**Collected data:**
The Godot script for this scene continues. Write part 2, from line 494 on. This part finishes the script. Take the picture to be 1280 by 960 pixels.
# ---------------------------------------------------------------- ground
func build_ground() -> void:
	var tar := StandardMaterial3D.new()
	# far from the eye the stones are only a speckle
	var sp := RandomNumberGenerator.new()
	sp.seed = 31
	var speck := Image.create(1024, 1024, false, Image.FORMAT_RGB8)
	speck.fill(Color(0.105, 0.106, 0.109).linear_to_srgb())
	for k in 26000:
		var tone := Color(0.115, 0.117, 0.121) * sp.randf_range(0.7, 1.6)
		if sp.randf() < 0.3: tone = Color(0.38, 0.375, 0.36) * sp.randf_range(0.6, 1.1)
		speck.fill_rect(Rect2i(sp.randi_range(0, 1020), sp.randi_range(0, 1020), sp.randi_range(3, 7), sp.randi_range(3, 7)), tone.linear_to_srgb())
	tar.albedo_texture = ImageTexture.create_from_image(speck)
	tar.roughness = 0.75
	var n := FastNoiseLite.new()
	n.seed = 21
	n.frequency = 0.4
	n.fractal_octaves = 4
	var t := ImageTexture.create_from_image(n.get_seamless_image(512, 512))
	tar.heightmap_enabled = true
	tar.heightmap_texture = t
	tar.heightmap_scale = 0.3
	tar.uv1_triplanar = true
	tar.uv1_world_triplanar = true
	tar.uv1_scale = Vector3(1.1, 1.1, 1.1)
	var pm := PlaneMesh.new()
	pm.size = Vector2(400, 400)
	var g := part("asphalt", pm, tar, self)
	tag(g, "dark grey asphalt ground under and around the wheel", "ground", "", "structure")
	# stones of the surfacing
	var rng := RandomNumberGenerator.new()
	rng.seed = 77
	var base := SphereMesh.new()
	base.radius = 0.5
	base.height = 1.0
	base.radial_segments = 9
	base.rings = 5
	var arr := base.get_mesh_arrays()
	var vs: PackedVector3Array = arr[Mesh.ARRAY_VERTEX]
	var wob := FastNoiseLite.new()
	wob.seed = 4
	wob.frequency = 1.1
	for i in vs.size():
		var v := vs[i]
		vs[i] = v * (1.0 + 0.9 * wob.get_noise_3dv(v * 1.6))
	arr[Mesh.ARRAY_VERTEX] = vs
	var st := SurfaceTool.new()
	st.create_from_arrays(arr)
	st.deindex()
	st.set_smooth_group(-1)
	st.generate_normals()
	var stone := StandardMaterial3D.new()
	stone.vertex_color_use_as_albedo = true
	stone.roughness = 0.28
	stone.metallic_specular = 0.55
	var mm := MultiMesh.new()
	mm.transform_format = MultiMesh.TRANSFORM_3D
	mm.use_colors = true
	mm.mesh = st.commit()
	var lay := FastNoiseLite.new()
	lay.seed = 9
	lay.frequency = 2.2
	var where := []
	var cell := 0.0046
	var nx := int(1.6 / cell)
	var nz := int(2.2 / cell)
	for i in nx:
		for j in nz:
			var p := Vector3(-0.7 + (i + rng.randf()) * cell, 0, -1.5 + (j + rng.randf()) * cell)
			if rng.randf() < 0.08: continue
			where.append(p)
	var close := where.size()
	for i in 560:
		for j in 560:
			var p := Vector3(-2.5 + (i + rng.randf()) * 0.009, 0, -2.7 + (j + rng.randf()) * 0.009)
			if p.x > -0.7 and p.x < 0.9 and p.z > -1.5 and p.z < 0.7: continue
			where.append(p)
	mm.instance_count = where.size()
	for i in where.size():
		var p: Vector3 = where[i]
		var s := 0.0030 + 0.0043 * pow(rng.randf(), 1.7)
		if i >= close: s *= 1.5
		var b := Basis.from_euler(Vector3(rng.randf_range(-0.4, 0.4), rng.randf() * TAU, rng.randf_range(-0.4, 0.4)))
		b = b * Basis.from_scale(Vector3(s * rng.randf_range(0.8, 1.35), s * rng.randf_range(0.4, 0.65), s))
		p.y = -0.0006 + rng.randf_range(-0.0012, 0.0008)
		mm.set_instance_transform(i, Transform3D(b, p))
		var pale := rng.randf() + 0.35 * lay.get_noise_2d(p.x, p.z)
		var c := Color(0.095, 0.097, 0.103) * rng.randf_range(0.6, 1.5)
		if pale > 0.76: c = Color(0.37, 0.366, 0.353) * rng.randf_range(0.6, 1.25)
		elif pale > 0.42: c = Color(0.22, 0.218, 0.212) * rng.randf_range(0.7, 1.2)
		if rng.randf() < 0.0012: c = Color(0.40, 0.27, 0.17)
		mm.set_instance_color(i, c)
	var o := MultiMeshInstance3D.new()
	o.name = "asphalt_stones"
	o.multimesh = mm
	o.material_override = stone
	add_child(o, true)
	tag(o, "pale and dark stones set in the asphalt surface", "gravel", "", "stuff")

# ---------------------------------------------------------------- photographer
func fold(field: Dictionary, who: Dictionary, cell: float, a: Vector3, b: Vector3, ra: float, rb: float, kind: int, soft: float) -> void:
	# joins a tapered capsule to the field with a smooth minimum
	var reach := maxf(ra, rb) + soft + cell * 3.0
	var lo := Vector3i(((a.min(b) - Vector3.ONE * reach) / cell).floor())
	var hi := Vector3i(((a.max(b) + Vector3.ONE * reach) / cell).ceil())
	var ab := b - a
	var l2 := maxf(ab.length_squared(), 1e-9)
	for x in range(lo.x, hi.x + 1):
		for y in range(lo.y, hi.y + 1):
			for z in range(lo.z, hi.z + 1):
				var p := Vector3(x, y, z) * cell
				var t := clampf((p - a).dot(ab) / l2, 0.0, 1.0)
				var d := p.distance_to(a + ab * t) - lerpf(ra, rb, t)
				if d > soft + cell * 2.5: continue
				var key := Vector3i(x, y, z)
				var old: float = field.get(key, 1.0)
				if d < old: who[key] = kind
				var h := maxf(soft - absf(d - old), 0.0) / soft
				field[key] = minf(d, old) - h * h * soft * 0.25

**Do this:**
Return every line exactly.

**In response:**
The Godot script for this scene continues. Write part 2, from line 494 on. This part finishes the script. Take the picture to be 1280 by 960 pixels.
# ---------------------------------------------------------------- ground
func build_ground() -> void:
	var tar := StandardMaterial3D.new()
	# far from the eye the stones are only a speckle
	var sp := RandomNumberGenerator.new()
	sp.seed = 31
	var speck := Image.create(1024, 1024, false, Image.FORMAT_RGB8)
	speck.fill(Color(0.105, 0.106, 0.109).linear_to_srgb())
	for k in 26000:
		var tone := Color(0.115, 0.117, 0.121) * sp.randf_range(0.7, 1.6)
		if sp.randf() < 0.3: tone = Color(0.38, 0.375, 0.36) * sp.randf_range(0.6, 1.1)
		speck.fill_rect(Rect2i(sp.randi_range(0, 1020), sp.randi_range(0, 1020), sp.randi_range(3, 7), sp.randi_range(3, 7)), tone.linear_to_srgb())
	tar.albedo_texture = ImageTexture.create_from_image(speck)
	tar.roughness = 0.75
	var n := FastNoiseLite.new()
	n.seed = 21
	n.frequency = 0.4
	n.fractal_octaves = 4
	var t := ImageTexture.create_from_image(n.get_seamless_image(512, 512))
	tar.heightmap_enabled = true
	tar.heightmap_texture = t
	tar.heightmap_scale = 0.3
	tar.uv1_triplanar = true
	tar.uv1_world_triplanar = true
	tar.uv1_scale = Vector3(1.1, 1.1, 1.1)
	var pm := PlaneMesh.new()
	pm.size = Vector2(400, 400)
	var g := part("asphalt", pm, tar, self)
	tag(g, "dark grey asphalt ground under and around the wheel", "ground", "", "structure")
	# stones of the surfacing
	var rng := RandomNumberGenerator.new()
	rng.seed = 77
	var base := SphereMesh.new()
	base.radius = 0.5
	base.height = 1.0
	base.radial_segments = 9
	base.rings = 5
	var arr := base.get_mesh_arrays()
	var vs: PackedVector3Array = arr[Mesh.ARRAY_VERTEX]
	var wob := FastNoiseLite.new()
	wob.seed = 4
	wob.frequency = 1.1
	for i in vs.size():
		var v := vs[i]
		vs[i] = v * (1.0 + 0.9 * wob.get_noise_3dv(v * 1.6))
	arr[Mesh.ARRAY_VERTEX] = vs
	var st := SurfaceTool.new()
	st.create_from_arrays(arr)
	st.deindex()
	st.set_smooth_group(-1)
	st.generate_normals()
	var stone := StandardMaterial3D.new()
	stone.vertex_color_use_as_albedo = true
	stone.roughness = 0.28
	stone.metallic_specular = 0.55
	var mm := MultiMesh.new()
	mm.transform_format = MultiMesh.TRANSFORM_3D
	mm.use_colors = true
	mm.mesh = st.commit()
	var lay := FastNoiseLite.new()
	lay.seed = 9
	lay.frequency = 2.2
	var where := []
	var cell := 0.0046
	var nx := int(1.6 / cell)
	var nz := int(2.2 / cell)
	for i in nx:
		for j in nz:
			var p := Vector3(-0.7 + (i + rng.randf()) * cell, 0, -1.5 + (j + rng.randf()) * cell)
			if rng.randf() < 0.08: continue
			where.append(p)
	var close := where.size()
	for i in 560:
		for j in 560:
			var p := Vector3(-2.5 + (i + rng.randf()) * 0.009, 0, -2.7 + (j + rng.randf()) * 0.009)
			if p.x > -0.7 and p.x < 0.9 and p.z > -1.5 and p.z < 0.7: continue
			where.append(p)
	mm.instance_count = where.size()
	for i in where.size():
		var p: Vector3 = where[i]
		var s := 0.0030 + 0.0043 * pow(rng.randf(), 1.7)
		if i >= close: s *= 1.5
		var b := Basis.from_euler(Vector3(rng.randf_range(-0.4, 0.4), rng.randf() * TAU, rng.randf_range(-0.4, 0.4)))
		b = b * Basis.from_scale(Vector3(s * rng.randf_range(0.8, 1.35), s * rng.randf_range(0.4, 0.65), s))
		p.y = -0.0006 + rng.randf_range(-0.0012, 0.0008)
		mm.set_instance_transform(i, Transform3D(b, p))
		var pale := rng.randf() + 0.35 * lay.get_noise_2d(p.x, p.z)
		var c := Color(0.095, 0.097, 0.103) * rng.randf_range(0.6, 1.5)
		if pale > 0.76: c = Color(0.37, 0.366, 0.353) * rng.randf_range(0.6, 1.25)
		elif pale > 0.42: c = Color(0.22, 0.218, 0.212) * rng.randf_range(0.7, 1.2)
		if rng.randf() < 0.0012: c = Color(0.40, 0.27, 0.17)
		mm.set_instance_color(i, c)
	var o := MultiMeshInstance3D.new()
	o.name = "asphalt_stones"
	o.multimesh = mm
	o.material_override = stone
	add_child(o, true)
	tag(o, "pale and dark stones set in the asphalt surface", "gravel", "", "stuff")

# ---------------------------------------------------------------- photographer
func fold(field: Dictionary, who: Dictionary, cell: float, a: Vector3, b: Vector3, ra: float, rb: float, kind: int, soft: float) -> void:
	# joins a tapered capsule to the field with a smooth minimum
	var reach := maxf(ra, rb) + soft + cell * 3.0
	var lo := Vector3i(((a.min(b) - Vector3.ONE * reach) / cell).floor())
	var hi := Vector3i(((a.max(b) + Vector3.ONE * reach) / cell).ceil())
	var ab := b - a
	var l2 := maxf(ab.length_squared(), 1e-9)
	for x in range(lo.x, hi.x + 1):
		for y in range(lo.y, hi.y + 1):
			for z in range(lo.z, hi.z + 1):
				var p := Vector3(x, y, z) * cell
				var t := clampf((p - a).dot(ab) / l2, 0.0, 1.0)
				var d := p.distance_to(a + ab * t) - lerpf(ra, rb, t)
				if d > soft + cell * 2.5: continue
				var key := Vector3i(x, y, z)
				var old: float = field.get(key, 1.0)
				if d < old: who[key] = kind
				var h := maxf(soft - absf(d - old), 0.0) / soft
				field[key] = minf(d, old) - h * h * soft * 0.25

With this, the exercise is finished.